Given instruction |
Exactly the lines from the start of the data below through the line that contains "return v.size() - 1" are to be copied, with pictures left out.

Data provided |

— begin —

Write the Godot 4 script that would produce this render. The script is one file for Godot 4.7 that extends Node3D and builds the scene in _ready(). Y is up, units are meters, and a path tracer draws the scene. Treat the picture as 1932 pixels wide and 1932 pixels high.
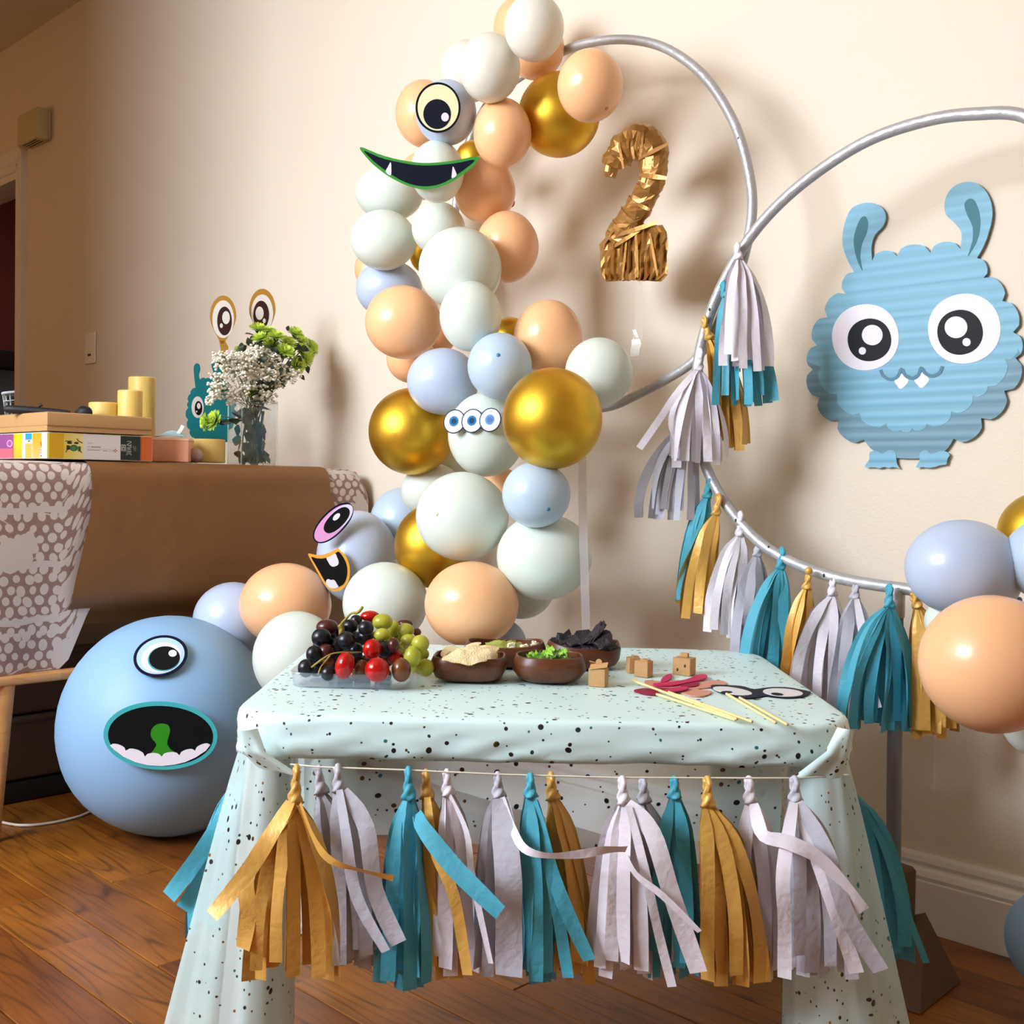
extends Node3D
# A toddler's monster-themed birthday corner: a low cloth-covered table with snacks and tissue tassels,
# a hoop stand with a balloon garland against a cream wall, and a draped console with gifts and flowers.
# World: y up, metres. The room is laid out in wall axes: U runs along the back wall, N comes out of it.

const F := 2100.0
const EYE := Vector3(0.0, 0.78, 0.0)
const W0 := Vector3(0.838, 0.0, -1.874)
const U := Vector3(-0.71605, 0.0, -0.69805)
const N := Vector3(-0.69805, 0.0, 0.71605)
const TOP := 0.806          # top of the draped console
const FRONT := 1.70         # u of the console's front
const TABLE := 0.492        # top of the cloth on the low table

var view := Basis(Vector3.RIGHT, deg_to_rad(-1.53)) * Basis(Vector3.BACK, deg_to_rad(1.0))
var names := {}
var M := {}
var rng := RandomNumberGenerator.new()


class MB:
	var v := PackedVector3Array()
	var t := PackedVector2Array()
	var k := PackedInt32Array()

	func add(p: Vector3, uv := Vector2.ZERO) -> int:
		v.append(p)
		t.append(uv)
		return v.size() - 1

	func tri(a: int, b: int, c: int) -> void:   # counter-clockwise from outside; Godot wants clockwise
		k.append(a)
		k.append(c)
		k.append(b)

	func quad(a: int, b: int, c: int, d: int) -> void:
		tri(a, b, c)
		tri(a, c, d)

	func quadp(a: Vector3, b: Vector3, c: Vector3, d: Vector3, ua := Vector2(0, 1), ub := Vector2(1, 1), uc := Vector2(1, 0), ud := Vector2(0, 0)) -> void:
		quad(add(a, ua), add(b, ub), add(c, uc), add(d, ud))

	func grid(nu: int, nv: int, f: Callable, close := false, uvs := Vector2.ONE) -> void:
		var first := v.size()
		var cols := nu if close else nu + 1
		for j in nv + 1:
			for i in cols:
				var a := float(i) / nu
				var b := float(j) / nv
				add(f.call(a, b), Vector2(a, b) * uvs)
		for j in nv:
			for i in nu:
				var i2 := (i + 1) % cols
				quad(first + j * cols + i, first + j * cols + i2, first + (j + 1) * cols + i2, first + (j + 1) * cols + i)

	func mesh() -> ArrayMesh:
		var n := PackedVector3Array()
		n.resize(v.size())
		for q in range(0, k.size(), 3):
			var a := k[q]
			var b := k[q + 1]
			var c := k[q + 2]
			var w := (v[c] - v[a]).cross(v[b] - v[a])
			n[a] += w
			n[b] += w
			n[c] += w
		for q in n.size():
			n[q] = n[q].normalized() if n[q].length_squared() > 1e-24 else Vector3.UP
		var arr := []
		arr.resize(Mesh.ARRAY_MAX)
		arr[Mesh.ARRAY_VERTEX] = v
		arr[Mesh.ARRAY_NORMAL] = n
		arr[Mesh.ARRAY_TEX_UV] = t
		arr[Mesh.ARRAY_INDEX] = k
		var m := ArrayMesh.new()
		m.add_surface_from_arrays(Mesh.PRIMITIVE_TRIANGLES, arr)
		return m

	func flat() -> ArrayMesh:
		var o := MB.new()
		for q in range(0, k.size(), 3):
			var a := o.add(v[k[q]], t[k[q]])
			o.add(v[k[q + 1]], t[k[q + 1]])
			o.add(v[k[q + 2]], t[k[q + 2]])
			o.k.append_array([a, a + 1, a + 2])
		return o.mesh()


# ---------------------------------------------------------------- places
func ray(x: float, y: float) -> Vector3:
	return view * Vector3((x - 966.0) / F, -(y - 966.0) / F, -1.0)

func at(x: float, y: float, depth: float) -> Vector3:
	return EYE + ray(x, y) * depth

func on_plane(x: float, y: float, p: Vector3, n: Vector3) -> Vector3:
	var r := ray(x, y)
	return EYE + r * (n.dot(p - EYE) / n.dot(r))

func on_wall(x: float, y: float, d: float) -> Vector3:
	return on_plane(x, y, W0 + N * d, N)

func on_u(x: float, y: float, u: float) -> Vector3:
	return on_plane(x, y, W0 + U * u, U)

func on_level(x: float, y: float, h: float) -> Vector3:
	return on_plane(x, y, Vector3(0, h, 0), Vector3.UP)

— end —

Result of this exercise |
Write the Godot 4 script that would produce this render. The script is one file for Godot 4.7 that extends Node3D and builds the scene in _ready(). Y is up, units are meters, and a path tracer draws the scene. Treat the picture as 1932 pixels wide and 1932 pixels high.
extends Node3D
# A toddler's monster-themed birthday corner: a low cloth-covered table with snacks and tissue tassels,
# a hoop stand with a balloon garland against a cream wall, and a draped console with gifts and flowers.
# World: y up, metres. The room is laid out in wall axes: U runs along the back wall, N comes out of it.

const F := 2100.0
const EYE := Vector3(0.0, 0.78, 0.0)
const W0 := Vector3(0.838, 0.0, -1.874)
const U := Vector3(-0.71605, 0.0, -0.69805)
const N := Vector3(-0.69805, 0.0, 0.71605)
const TOP := 0.806          # top of the draped console
const FRONT := 1.70         # u of the console's front
const TABLE := 0.492        # top of the cloth on the low table

var view := Basis(Vector3.RIGHT, deg_to_rad(-1.53)) * Basis(Vector3.BACK, deg_to_rad(1.0))
var names := {}
var M := {}
var rng := RandomNumberGenerator.new()


class MB:
	var v := PackedVector3Array()
	var t := PackedVector2Array()
	var k := PackedInt32Array()

	func add(p: Vector3, uv := Vector2.ZERO) -> int:
		v.append(p)
		t.append(uv)
		return v.size() - 1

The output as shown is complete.